Sunday 26 October 2014

Owner goes ape over seized monkey

Published 20/12/2012 | 02:14

Yasmin Nakhuda, left, hugs her 12-year old son Misha outside an Animal Services offices in Toronto, Canada (AP/The Canadian Press, Chris Young)

A woman whose pet monkey was found wandering in an Ikea car park protested with 15 other people at a Toronto Animal Services office in an effort to get the animal back.

Yasmin Nakhuda claims the Japanese macaque named Darwin was taken from her illegally by animal control officials and moved to a sanctuary in Sunderland, Ontario, where he now lives.

Ms Nakhuda is due in court to try to get an interim order to have her pet returned to her. Her lawyer Ted Charney says he has been told the sanctuary plans to ask for the case to be adjourned.

"Nakhuda has no claim of ownership over a wild animal that is no longer in her possession," the sanctuary said in its response to her filing to have Darwin returned.

A filing from the sanctuary asks for an adjournment on several counts, including a request that it be given more time to gather evidence.
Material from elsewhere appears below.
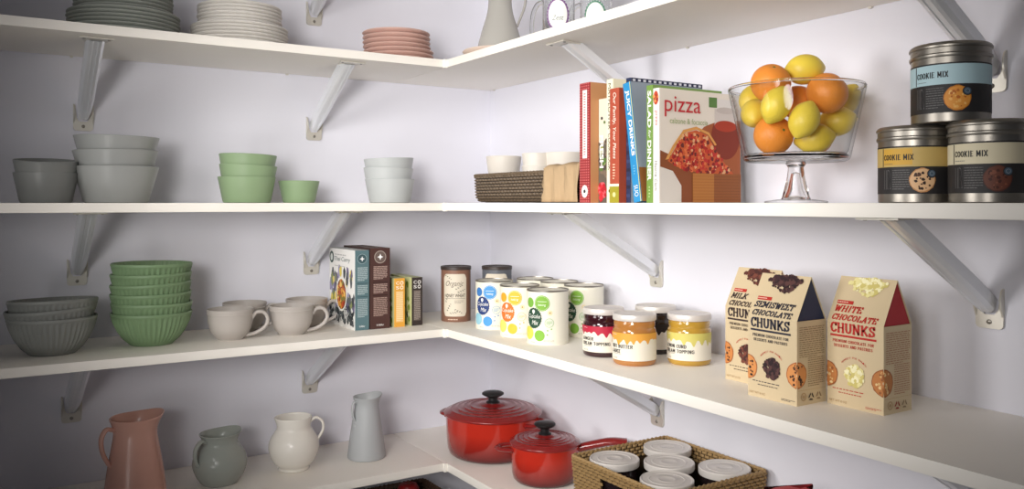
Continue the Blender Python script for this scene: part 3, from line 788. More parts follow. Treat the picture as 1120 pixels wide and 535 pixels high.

The sanctuary also claims that it now owns Darwin, arguing that unlike domestic animals, wild animals are owned by the person that possesses them and Ms Nakhuda voluntarily turned the monkey over to Toronto Animal Services.

The young monkey captured worldwide attention earlier this month when he was spotted wandering around the store car park lot in a little coat.

Ms Nakhuda, a property lawyer, said she was never given the chance to remedy the situation after being fined £148 for breaking the city's prohibited-animal by-law. "I've spoken to a number of people in the legal community and they do agree that there is no statute allowing the city to take an animal away based on the circumstances," Ms Nakhuda said at the protest.

In court documents she says she, her husband and their two children would be willing to move to a city that allows monkeys in order to keep Darwin, whom they consider part of the family.

Ms Nakhuda said she hopes to have Darwin back by Christmas.

The primate sanctuary has said the monkey is doing well and the agency was prepared to fight any legal challenges for its return.